The first time I watched Tarantino’s two-part martial arts epic I was 18. I came to Kill Bill relatively late on in my development, both as a film watcher and as a teenager. A few years earlier, when it was first released, it was the ‘in thing’ at school. Everyone was talking about it. They talked about the violence with the morbid and gory fascination that being a mid-teen breeds. At this age, my film collection still comprised mainly of Disney videos. I dreamed of the world of inappropriate filmic thrills categorised with certificate ratings above a ‘U’.

It was not until some years later when I found myself in a small Oxfam shop in my rural backwater town, gathering cheap books for my imminent move to university when I saw Kill Bill in the DVD section. The idea of intellectual independence at university must have gone to my head, because in a moment I found myself face to face to a wizened female volunteer shakily accepting a pricey £1.50 for the film. This was it—my introduction to Tarantino handed to me by an elderly Oxfam worker with an expression on her face that said “Wouldn’t you prefer a nice girly film?”

Whether the previous owner of my now well-loved copy of Kill Bill objected to the film and so got rid of it, or else yielded it up to the world of charity shops and moral do-gooding as a token of human love and kindness after a clear out, I don’t know. What I do know is that I took it home, inserted it tentatively into my laptop and that what happened changed my knowledge and understanding of film beyond recognition. It left me breathless and hungry for more.

But, once the adrenaline had gone and the sight of massacred limbs and heaps of dead Japanese warriors ingrained on my brain had faded, a complicated and serious question began to form. As an enthusiastic film viewer, there was no doubt that I had enjoyed this film. The question was, how did I feel watching this film as a woman?

Tarantino’s blend of spaghetti western, Kung Fu and crime thriller makes this film a rollercoaster of a revenge flick, for sure. However, he has been criticised in the past for the level of violence and abuse directed at the female characters in the film. It is undeniable that the scenes of rape, torture and mutilation of the female body are shocking and that they are conducted for the pleasure and gratification of the male characters. From the very opening scenes of Vol. 1, we see Bill standing back in a voyeuristic fashion as a pregnant Beatrice Kido, AKA the Bride, is beaten and tortured on her wedding day. Bill asks “Do you find me sadistic? Well, maybe towards those other jokers, but not you. No Kido, this moment; this is me at my most masochistic,” before shooting her in the head. Tarantino has been called a voyeur of female abuse. He has been accused of creating something just short of pornography.

To these critics, I would like to say this. Tarantino is famed for the violence in his films although even in Kill Bill Vol. 1 and 2, this is not exclusively directed at women. Kill Bill is perhaps more shocking because he chooses to use the abuse of females, the very violation and deformation of femininity as a springboard from which to tell his story.

The film is not the tale of defiled women, but is instead a portrayal of violence against women and one woman’s reaction to that.
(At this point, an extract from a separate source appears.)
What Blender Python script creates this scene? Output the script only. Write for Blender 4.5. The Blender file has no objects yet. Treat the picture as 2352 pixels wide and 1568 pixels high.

Uma Thurman’s portrayal of Beatrice Kido is one of passion, anger and grief. It is her delivery of punishment and the manner in which she deals with her pain that makes her one of the strongest feminist characters in film.

Tarantino makes a film about a warrior whose control and cool answering of her torture is immortalised in the proverb “revenge is a dish best served cold.” What Tarantino serves to us is a meal not garnished with female hysteria, but instead is a simple and strong response executed with dignity and honour. He has a story to tell and is not afraid to dirty his hands, be that with the blood of men or women, to tell it.  

It was the best £1.50 I ever spent, as a Tarantino fan and as a woman.